Moscow anti-Putin rally struggles to mobilise support

AFP, Saturday 10 Mar 2012

Thousands of Russians march into the streets of Moscow against Vladimir Putin in a sign that the opposition is struggling to maintain its momentum after the new President was elected in controversial polls

People hold a rally in support of Russia's current Prime Minister and presidential candidate Vladimir Putin in Manezhnaya Square near the Kremlin in central Moscow March 4, 2012. (Photo: Reuters)

Thousands thronged a Moscow avenue Saturday for new protest against Vladimir Putin's domination of Russia but the rally struggled to match past demonstrations after his crushing election victory.

In a sign that the opposition is struggling to maintain its momentum after Putin won a third Kremlin term in March 4 polls, the rally gathered only a fraction of previous rallies in Moscow attended by at least 100,000 people.

The Moscow city hall had approved a demonstration of up to 50,000 people on the New Arbat street in central Moscow but police put the number at 10,000.

One of the protest leaders, liberal politician Vladimir Ryzhkov, told the rally that 25,000 people had come, although AFP correspondents said the figure appeared to be well below this.

Speakers ranging from former world chess champion Garry Kasparov and radical leftist leader Sergei Udaltsov sought to mobilise the crowds as the opposition tries to find a clear unified strategy against Putin.

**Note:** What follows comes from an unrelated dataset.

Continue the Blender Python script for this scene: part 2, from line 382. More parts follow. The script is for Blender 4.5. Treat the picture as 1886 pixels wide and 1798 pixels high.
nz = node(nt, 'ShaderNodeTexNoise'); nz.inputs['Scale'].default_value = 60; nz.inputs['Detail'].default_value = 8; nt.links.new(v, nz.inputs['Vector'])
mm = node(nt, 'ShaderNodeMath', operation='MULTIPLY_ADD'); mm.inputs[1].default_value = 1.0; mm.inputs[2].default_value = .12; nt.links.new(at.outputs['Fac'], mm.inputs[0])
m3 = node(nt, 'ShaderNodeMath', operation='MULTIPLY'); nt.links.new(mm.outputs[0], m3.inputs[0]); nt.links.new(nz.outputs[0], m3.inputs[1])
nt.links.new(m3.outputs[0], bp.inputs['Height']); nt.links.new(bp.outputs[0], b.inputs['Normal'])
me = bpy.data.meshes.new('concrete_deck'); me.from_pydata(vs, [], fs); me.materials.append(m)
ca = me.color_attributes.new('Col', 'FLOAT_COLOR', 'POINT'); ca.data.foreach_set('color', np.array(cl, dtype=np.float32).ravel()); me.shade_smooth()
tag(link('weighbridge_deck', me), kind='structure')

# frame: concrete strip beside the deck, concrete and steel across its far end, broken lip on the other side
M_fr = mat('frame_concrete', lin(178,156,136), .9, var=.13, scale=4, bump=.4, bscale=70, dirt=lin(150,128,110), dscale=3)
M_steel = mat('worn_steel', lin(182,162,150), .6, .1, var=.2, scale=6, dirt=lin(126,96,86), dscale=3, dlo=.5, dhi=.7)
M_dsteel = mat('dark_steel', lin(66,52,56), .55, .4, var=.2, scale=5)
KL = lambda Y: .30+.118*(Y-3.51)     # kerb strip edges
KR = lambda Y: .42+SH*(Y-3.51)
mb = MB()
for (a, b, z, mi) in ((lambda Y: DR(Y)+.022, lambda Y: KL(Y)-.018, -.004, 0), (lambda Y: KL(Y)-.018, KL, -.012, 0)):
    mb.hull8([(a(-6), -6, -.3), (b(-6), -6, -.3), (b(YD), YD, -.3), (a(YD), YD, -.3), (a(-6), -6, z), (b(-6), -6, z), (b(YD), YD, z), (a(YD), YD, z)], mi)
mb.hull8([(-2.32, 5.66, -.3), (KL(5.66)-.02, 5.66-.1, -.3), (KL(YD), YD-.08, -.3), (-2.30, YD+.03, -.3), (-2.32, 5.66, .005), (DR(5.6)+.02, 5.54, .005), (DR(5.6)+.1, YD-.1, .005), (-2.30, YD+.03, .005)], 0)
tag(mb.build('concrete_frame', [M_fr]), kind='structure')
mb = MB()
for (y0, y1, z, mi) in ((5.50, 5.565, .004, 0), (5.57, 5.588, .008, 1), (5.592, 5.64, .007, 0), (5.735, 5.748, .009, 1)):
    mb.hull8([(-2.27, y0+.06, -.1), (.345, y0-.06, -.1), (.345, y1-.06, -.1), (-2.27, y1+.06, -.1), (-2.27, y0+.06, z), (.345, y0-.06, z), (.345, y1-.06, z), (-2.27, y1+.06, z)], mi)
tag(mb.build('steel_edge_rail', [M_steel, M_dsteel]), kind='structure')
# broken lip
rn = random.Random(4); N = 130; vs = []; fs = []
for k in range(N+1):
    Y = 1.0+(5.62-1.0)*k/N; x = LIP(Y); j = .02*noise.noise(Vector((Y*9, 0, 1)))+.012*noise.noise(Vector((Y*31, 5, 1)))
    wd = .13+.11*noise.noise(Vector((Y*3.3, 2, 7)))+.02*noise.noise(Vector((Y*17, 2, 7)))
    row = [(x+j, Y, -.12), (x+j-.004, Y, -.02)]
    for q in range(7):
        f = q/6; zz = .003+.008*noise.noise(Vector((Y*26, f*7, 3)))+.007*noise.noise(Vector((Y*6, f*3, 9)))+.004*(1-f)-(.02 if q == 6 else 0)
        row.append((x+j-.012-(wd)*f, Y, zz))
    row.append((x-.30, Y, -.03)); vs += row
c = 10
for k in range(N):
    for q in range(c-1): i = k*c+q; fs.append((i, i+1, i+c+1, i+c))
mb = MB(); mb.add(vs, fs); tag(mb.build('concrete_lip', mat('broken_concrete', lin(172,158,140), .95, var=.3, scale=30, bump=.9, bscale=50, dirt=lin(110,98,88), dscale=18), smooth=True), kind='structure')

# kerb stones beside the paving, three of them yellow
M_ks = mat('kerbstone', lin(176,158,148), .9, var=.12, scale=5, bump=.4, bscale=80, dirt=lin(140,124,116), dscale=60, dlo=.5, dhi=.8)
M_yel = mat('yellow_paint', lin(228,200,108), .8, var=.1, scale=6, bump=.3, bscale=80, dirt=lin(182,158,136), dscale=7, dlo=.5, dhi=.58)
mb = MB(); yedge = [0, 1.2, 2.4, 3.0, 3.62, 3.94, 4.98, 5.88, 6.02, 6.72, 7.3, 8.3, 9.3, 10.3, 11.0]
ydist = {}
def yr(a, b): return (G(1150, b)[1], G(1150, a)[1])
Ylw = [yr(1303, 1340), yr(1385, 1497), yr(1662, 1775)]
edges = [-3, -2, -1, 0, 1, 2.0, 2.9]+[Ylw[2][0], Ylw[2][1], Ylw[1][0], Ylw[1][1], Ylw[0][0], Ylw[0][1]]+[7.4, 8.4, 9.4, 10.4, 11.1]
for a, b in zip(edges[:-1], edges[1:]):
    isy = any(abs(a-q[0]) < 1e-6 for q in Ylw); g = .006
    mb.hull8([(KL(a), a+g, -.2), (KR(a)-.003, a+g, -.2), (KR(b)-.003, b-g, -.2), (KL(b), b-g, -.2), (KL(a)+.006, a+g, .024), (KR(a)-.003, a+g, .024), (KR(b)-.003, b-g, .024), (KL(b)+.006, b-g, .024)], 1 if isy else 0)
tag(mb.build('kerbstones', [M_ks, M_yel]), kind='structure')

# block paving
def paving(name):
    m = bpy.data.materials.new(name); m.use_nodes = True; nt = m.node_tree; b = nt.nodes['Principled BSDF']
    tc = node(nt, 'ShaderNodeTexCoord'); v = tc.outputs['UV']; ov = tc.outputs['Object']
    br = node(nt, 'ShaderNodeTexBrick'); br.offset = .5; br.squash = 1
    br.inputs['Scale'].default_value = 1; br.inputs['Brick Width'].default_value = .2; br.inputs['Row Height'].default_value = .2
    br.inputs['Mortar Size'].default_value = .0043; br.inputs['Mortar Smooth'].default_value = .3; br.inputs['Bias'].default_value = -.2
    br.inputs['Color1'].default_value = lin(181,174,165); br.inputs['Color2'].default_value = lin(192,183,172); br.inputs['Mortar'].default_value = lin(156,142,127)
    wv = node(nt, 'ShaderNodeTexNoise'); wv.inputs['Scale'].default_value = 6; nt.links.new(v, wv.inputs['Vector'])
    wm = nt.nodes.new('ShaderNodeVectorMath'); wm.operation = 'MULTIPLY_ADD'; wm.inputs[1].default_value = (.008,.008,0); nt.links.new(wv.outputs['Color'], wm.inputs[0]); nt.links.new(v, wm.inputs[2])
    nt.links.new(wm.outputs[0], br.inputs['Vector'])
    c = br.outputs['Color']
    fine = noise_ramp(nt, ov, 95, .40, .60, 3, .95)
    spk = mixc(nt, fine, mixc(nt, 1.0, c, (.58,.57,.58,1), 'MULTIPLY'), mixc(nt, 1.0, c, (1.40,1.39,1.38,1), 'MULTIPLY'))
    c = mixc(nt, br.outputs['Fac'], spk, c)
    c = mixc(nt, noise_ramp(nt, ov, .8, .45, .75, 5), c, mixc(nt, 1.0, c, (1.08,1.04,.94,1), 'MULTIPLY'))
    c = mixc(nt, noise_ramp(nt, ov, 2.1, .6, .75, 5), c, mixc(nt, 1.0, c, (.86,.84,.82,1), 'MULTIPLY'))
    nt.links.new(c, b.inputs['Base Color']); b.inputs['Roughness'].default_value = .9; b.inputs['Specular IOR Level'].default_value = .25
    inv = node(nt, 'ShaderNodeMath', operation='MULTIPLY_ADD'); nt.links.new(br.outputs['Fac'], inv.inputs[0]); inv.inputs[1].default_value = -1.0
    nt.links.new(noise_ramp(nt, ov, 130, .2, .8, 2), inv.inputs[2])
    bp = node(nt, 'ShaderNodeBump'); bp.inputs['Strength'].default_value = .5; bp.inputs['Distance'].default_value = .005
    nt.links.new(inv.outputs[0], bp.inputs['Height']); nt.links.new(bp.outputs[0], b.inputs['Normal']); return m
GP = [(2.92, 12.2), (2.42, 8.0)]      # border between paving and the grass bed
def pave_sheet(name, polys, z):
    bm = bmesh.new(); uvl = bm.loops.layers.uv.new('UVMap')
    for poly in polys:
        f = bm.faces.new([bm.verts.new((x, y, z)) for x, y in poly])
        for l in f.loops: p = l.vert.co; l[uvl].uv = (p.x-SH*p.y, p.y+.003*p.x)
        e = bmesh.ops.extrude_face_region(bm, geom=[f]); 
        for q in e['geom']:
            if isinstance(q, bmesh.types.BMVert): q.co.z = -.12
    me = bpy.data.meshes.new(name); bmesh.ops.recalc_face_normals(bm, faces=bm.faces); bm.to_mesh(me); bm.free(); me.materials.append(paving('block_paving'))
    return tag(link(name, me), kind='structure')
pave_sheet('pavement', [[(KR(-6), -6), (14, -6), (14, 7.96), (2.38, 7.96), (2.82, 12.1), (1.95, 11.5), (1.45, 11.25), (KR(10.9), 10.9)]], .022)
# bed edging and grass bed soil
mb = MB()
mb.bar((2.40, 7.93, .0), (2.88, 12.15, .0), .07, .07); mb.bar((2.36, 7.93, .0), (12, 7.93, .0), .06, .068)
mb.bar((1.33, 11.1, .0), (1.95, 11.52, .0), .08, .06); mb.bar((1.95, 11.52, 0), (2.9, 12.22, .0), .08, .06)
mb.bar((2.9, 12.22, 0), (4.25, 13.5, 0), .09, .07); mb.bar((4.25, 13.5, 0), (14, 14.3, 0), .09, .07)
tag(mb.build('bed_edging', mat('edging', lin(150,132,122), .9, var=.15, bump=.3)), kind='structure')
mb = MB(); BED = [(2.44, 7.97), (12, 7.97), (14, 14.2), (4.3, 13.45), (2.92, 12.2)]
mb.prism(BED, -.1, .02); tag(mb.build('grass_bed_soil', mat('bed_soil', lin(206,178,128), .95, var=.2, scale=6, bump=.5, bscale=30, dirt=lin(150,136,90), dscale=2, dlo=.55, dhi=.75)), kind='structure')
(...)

"The worst thing that can happen is that we get demoralised and say that the authorities have won," said Kasparov. "We have experienced resistance for the first time and it is just the start."

The protest leaders, many of whom had observed the polls, claimed there were huge violations in the elections and repeatedly said that neither the ballot nor Putin's election to president were legitimate.

"That person who cries crocodile tears, can you call him an elected president?," asked Udaltsov, referring to the tears Putin now famously shed in his victory speech.

He urged people to turn out for more rallies in central Moscow leading up to the "pretender" Putin's inauguration as president in May.

But journalist and television presenter Ksenia Sobchak told the rally the opposition needed to clarify its demands. "We all know what we are against, we must show what we are for," she said, to whistling from some in the crowd.

Those attending the rally said they came because of the need to keep up pressure on the authorities.

"The people who are here have realised that they have rights and that these are being violated. More people need to do the same," said Lyudmila Zaichik, 18.

"We need to show that people aren't resigned, that the movement won't disappear," said student Arkady Serinkin, 22.

The protest comes a day after US President Barack Obama telephoned Putin to congratulate him on his election victory, in a call that came several days after other world leaders but underlined the importance of the relationship.

The controversy over elections and the demonstrations has on occasion tested US-Russia relations, with Putin accusing Washington of funding NGOs with the aim of questioning the polls and sparking protests.

Police were highly visible in Moscow Saturday, lurking in buses parked around the city after the last rally on March 5 ended in mass arrests when some protestors refused to leave the venue.

According to Moscow police, some 2,500 members of the security forces were on duty for the rally. They warned of plans by "certain groups" to light flares, block roads and put up tents.

Police also detained several dozen at an unsanctioned march with around 250 people Saturday in the northwestern city of Saint Petersburg, an AFP journalist witnessed.

After holding four mass protests over the last three months and successfully breaking the taboo against opposition rallies in Russia, the movement now faces a huge challenge to decide where to go from here.

The involvement of nationalist leaders and the sometimes inflammatory rhetoric of one of the most charismatic of the opposition leaders -- the anti-corruption crusader Alexei Navalny -- has also discomfited some liberals.

"We need to be honest with ourselves. Changes are not going to be swift and will need long and hard political work," wrote Andrei Kolesnikov, commentator of the anti-Kremlin Novaya Gazeta newspaper.

Putin, currently prime minister, won 63.6 percent of the vote in the elections and is now preparing for a May inauguration to take back the Kremlin job he held from 2000-2008 from his protege Dmitry Medvedev.